You have a typo - encoding is utf-8 :) ! But with utf-8 it is working ! :) (Sorry for Latin1, it is Latin2 that was a multi-typo too :D ) thanks ! :) (please correct and I will accept :) )
I don't understand your follow-up question (nor what it has to do with accepting the answer to the question here). Also, the "utf-8" vs. "utf8" is entirely based on your own configuration of iconv - what works on your system would have given an invalid encoding error on mine :)
well tools.ietf.org/html/rfc3629 standard specifies it with hyphen :) - in this issue it is better to stay with standards and default settings :) - And the follow up question - reverse the conversion - is it iconv('utf8', 'ISO-8859-2', $foo)?, because iconv('ISO-8859-2', 'utf8', $foo) is good for json => javascript display but wrong for php echo :)
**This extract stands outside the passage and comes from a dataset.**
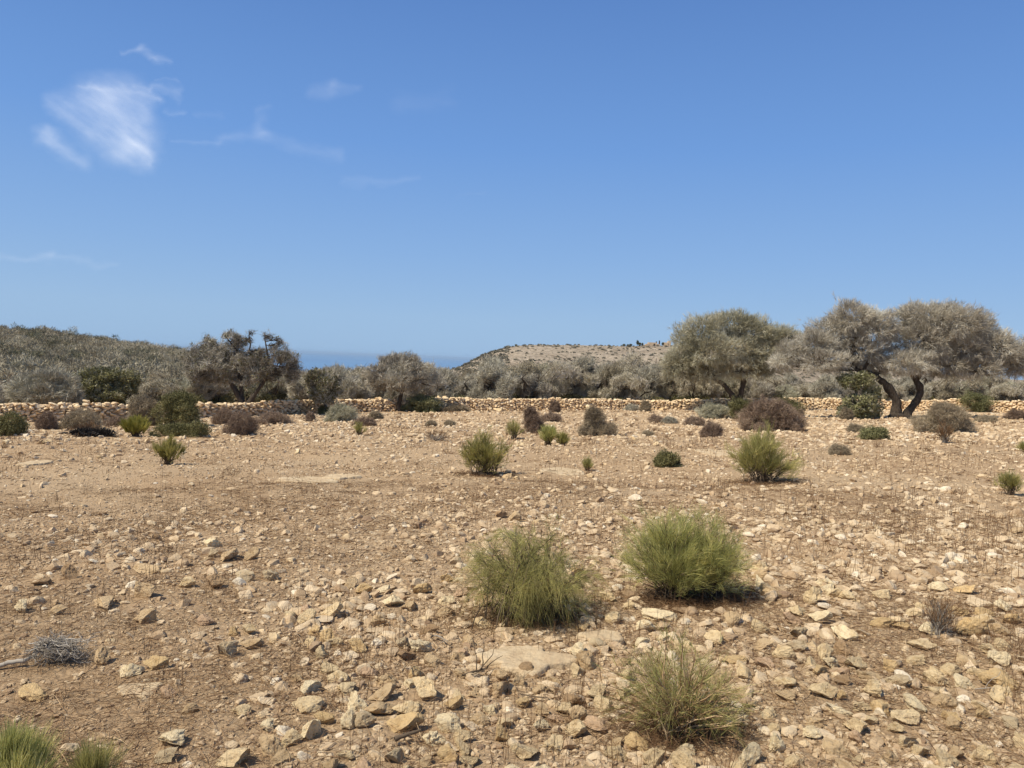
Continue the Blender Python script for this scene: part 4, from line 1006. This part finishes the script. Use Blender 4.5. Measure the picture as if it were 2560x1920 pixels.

Well, iconv isn't part of RFC 3629 (and note that RFC 3629 specifies it as "UTF-8" not "utf-8"), and the names being used in the iconv() call are actually how iconv decides what filename it needs to open for the conversion process; whatever those file(s) are named on your server is the name you should use, otherwise iconv will tell you it's an invalid encoding.
No, they're not even related. default_charset dictates what PHP sends as the encoding in the HTTP headers.